I use the foam again. ;)
Yes, I wear one most of the time.
 
I love earplugs, but don't like the foam ones. I prefer the silicon ones myself. I change them frequently though as they do as Srain says tend to break up, especially when they are getting old.
 
When I was still working I got all the earplugs I wanted for free.

One had to buy their first pair of work boots. After that the company paid for them and all of the other safety equipment they also paid for.
 
So the couch was best for me.
That's one of the many reasons why I have my very own room with my very own bed in it. Sometimes husband's snoring makes me so aggressive that I can either leave or strangle him to death.

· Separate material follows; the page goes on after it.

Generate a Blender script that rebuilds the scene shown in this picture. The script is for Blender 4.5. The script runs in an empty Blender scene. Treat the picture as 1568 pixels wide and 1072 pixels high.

I've considered this, but I don't feel safe with all sound blocked out.
When I was still very afraid of the dark I couldn't have slept with earplugs, too.

When it's too noisy even for earplugs, I use White Noise (like rain, a waterfall or synthetic noise). I use earphones, but if you put it on the stereo it will drain out pretty much all of the sounds from outside your room. Your ears are still open, though, so if the alarm clock goes off, you'll hear it, just like everything else that's louder than the White Noise.